1. Base management decisions on a long-term philosophy, even at the expense of short-term financial goals.
2. Move toward flow; move to ever-smaller batch sizes and cycle times to deliver value fast & expose weakness.
3. Use pull systems; decide as late as possible
4. Level the work—reduce variability and overburden to remove unevenness.
5. Build a culture of stopping and fixing problems; teach everyone to methodically study problems.
6. Master norms (practices) to enable kaizen and employee empowerment.
7. Use simple visual management to reveal problems and coordinate.
8. Use only well-tested technology that serves your people and process.
9. Grow leaders from within who thoroughly understand the work, live the philosophy, and teach it to others.
10. Develop exceptional people and teams who follow your company’s philosophy.
11. Respect your extended network of partners by challenging them to grow and helping them improve.
12. Go see for yourself at the real place of work to really understand the situation and help.
13. Make decisions slowly by consensus, thoroughly considering options; implement rapidly.
14. Become and sustain a learning organization through relentless reflection and kaizen.

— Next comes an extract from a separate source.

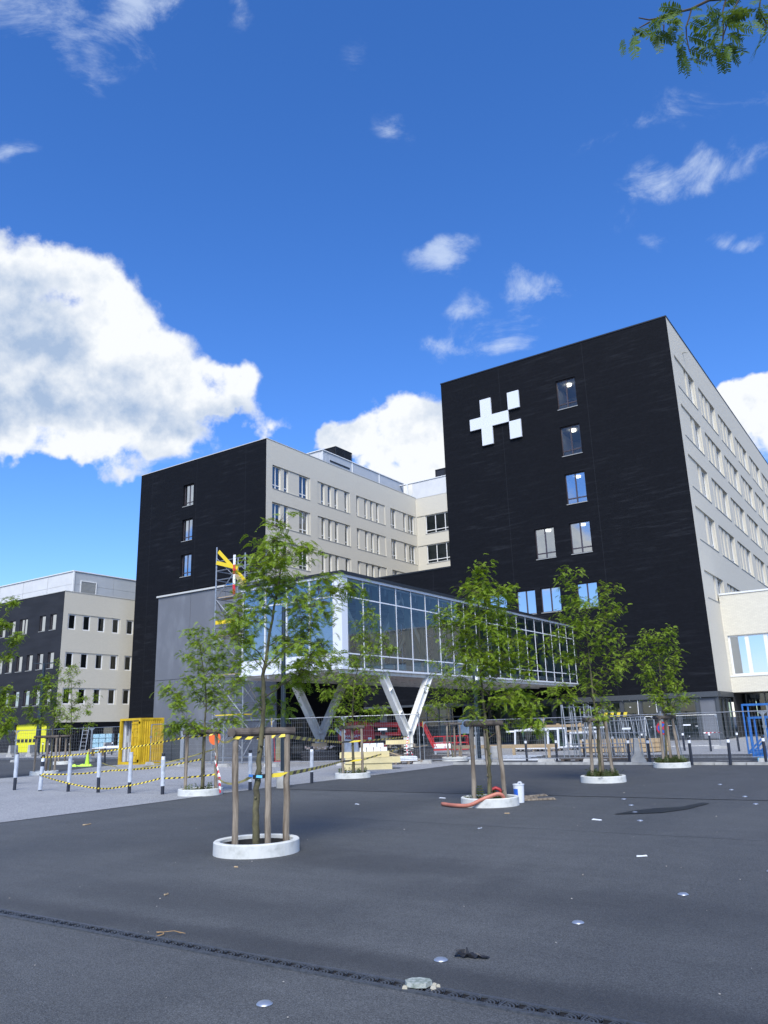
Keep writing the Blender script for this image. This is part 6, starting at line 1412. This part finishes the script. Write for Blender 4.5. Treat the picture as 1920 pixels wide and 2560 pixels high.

And the Lean Product Development (LPD) focuses on creating more useful knowledge and learning better than the competition.

Lower-cost information that focus on large-scale test automation,  frequent or continuous integration, focus on mentoring from experts and spreading knowledge.

In conclusion, as you investigate lean thinking, it is easy to see that it is a broad system that spans all groups and functions of the enterprise, including product development, sales, production, service, and HR. Lean applies to the enterprise.

Lean thinking is much more than tools such as visual management or queue management,or merely elimination of waste.

I believe the right process and good thinking will create the right results and by looking at the world and what is happening to our industry those are the masters who know their field and can practice it. Only leaders will grow who understand the scope of their work and underlying challenges and live the philosophy and teach it to the others. Those are successful who extend their partners and at the same time challenge them and help them to improve.

My thinking around this article and lean thinking is it is very thorough and methodical. Of course in real practice is must be very difficult however as we can see the result of practicing it is perfection as we can see in Toyota production.